John Rawls by Andrius Gališanka

John Rawls by Andrius Gališanka

Author:Andrius Gališanka
Language: eng
Format: epub
Publisher: Harvard University Press


This meant that Rawls had to carry out a more limited argument: draw limits on the range of views that could be made compatible with natural feelings. He maintained that only certain moral principles could be made compatible with moral (and therefore also natural) feelings. Yet instead of focusing on substantive moral theories, such as utilitarianism or Marxism, Rawls turned to emotivism and its claim that any principle can be a moral principle. Taking R. M. Hare’s The Language of Morals as representative of emotivism, Rawls argued that some principles, such as “Do not walk on the sidewalk,” could not be connected to typical moral feelings, such as guilt or shame. As he wrote, “What I have attempted to show, after having examined some of the moral feelings, is that the standard moral feelings could not be defined with respect to any content: that is, that these feelings require certain objects.”58 Rawls argued that only certain objects can give rise to moral emotions and reasons. Referring to the already-mentioned example of Philippa Foot, he argued that moral principles such as “Do not walk on the sidewalk” cannot evoke the moral emotion of guilt when this rule is breached. Connecting such rules with moral emotions would be “in some instances nonsensical, in others the conduct itself would be unintelligible.”59 Considering this principle a moral principle would require a “very great … shift” in “our whole way of viewing morality and human feelings.… This is [a] drastic conceptual shift.”60 Such a view would “completely unhing[e] our moral vocabulary, and further, our vocabulary of natural attitudes and personality.”61

This argument may work against bizarre principles of justice, but it has less purchase against actual moral theories, the principles of which are more defensible. Perhaps for this reason Rawls did not evaluate the more traditional moral theories against the background of his naturalistic philosophy. The main problem with the argument was the breadth of the terms “person” and “recognizing.” If one defines a “person” as someone who has interests and wishes, and “recognizing” the person as acknowledging the person’s having of those wishes, then a variety of behavioral patterns could count as recognizing the person. As Rawls himself noted, “We certainly recognize others as persons in revenge and retaliation.” Similarly, we may recognize persons while behaving toward them in an unjust or otherwise inappropriate manner. As Rawls wrote, we “may certainly recognize … others as persons when we shove them aside in the pursuit of our own interests.
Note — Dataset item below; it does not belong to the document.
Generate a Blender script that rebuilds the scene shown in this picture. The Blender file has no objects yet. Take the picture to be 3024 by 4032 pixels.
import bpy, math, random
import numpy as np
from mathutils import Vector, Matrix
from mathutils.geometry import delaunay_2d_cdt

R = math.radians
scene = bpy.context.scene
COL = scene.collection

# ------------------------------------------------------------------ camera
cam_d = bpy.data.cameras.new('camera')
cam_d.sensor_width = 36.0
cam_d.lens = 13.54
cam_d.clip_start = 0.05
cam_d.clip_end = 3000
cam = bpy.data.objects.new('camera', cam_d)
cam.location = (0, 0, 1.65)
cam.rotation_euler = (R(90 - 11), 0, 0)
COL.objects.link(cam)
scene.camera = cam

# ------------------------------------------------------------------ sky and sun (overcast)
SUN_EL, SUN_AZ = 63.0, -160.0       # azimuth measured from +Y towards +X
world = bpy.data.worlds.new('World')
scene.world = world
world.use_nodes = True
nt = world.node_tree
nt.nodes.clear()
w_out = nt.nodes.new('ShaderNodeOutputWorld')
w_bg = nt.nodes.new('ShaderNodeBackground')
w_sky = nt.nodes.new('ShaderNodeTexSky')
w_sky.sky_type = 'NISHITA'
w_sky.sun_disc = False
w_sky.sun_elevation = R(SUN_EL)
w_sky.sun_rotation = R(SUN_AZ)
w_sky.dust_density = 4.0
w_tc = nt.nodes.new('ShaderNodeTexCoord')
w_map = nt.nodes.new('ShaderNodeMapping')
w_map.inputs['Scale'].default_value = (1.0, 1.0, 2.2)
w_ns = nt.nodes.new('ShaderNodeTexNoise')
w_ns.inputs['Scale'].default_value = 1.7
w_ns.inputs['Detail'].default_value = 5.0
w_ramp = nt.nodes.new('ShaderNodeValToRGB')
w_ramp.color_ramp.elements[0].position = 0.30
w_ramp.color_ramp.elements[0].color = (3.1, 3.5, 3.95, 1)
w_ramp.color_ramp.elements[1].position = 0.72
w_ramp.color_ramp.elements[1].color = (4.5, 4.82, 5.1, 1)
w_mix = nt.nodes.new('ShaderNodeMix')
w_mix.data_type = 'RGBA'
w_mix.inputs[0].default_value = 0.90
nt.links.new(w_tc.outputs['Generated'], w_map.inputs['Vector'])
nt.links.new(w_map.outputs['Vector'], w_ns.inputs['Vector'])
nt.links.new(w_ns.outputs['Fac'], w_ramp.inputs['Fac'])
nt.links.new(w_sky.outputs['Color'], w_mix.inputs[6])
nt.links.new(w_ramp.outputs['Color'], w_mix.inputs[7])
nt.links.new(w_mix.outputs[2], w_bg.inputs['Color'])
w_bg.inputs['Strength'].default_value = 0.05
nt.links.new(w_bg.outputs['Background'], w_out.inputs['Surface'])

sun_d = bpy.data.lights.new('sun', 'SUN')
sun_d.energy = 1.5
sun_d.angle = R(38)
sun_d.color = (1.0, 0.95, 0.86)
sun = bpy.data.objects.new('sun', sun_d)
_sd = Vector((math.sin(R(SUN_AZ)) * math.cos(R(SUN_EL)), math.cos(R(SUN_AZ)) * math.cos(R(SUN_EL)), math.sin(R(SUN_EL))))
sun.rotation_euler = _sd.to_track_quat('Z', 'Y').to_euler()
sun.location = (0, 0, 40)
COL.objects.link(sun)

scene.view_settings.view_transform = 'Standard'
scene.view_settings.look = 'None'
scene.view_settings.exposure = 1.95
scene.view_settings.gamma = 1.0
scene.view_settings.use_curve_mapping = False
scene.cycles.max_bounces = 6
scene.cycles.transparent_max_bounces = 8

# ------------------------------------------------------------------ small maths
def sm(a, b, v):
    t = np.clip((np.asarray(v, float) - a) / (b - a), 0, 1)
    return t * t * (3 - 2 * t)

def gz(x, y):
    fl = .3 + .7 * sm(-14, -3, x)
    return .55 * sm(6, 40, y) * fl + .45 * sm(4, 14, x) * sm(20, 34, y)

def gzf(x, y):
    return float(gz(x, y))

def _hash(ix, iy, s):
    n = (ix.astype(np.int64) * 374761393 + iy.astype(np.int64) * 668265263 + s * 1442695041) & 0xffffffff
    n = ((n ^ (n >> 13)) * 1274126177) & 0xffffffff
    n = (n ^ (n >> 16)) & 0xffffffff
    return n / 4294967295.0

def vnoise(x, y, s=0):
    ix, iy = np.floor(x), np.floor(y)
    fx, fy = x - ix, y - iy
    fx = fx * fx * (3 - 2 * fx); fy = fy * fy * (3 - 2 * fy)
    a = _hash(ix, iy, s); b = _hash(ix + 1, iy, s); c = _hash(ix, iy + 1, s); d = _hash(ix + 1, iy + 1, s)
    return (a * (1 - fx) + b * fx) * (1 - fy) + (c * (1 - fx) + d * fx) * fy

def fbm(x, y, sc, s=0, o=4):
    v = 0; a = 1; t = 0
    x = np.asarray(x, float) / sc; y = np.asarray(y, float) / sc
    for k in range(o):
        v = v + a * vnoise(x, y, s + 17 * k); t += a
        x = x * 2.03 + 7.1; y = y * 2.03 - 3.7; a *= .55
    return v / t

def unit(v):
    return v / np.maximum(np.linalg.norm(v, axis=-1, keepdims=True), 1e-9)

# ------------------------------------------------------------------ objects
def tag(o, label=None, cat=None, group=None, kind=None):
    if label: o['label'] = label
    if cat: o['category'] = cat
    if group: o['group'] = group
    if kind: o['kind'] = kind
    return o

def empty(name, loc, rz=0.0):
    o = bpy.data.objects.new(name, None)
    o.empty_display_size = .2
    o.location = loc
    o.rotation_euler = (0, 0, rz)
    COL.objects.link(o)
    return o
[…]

Cheating, or stealing from another, doesn’t presuppose that we fail to recognize him as a person.”62 Such broad understandings of “person” and “recognizing” therefore allowed all kinds of behavior—and certainly Marxist and utilitarian—to count as recognizing another as a person. On the other hand, narrowing the meaning of “person” and “recognizing” would have required building in specific interpretations of moral concepts and therefore arguments beyond moral psychology. Rawls did not attempt to go in that direction, and so the achievement of this line of argument was the rejection of emotivism but not any substantive moral theory, such as utilitarianism or Marxism.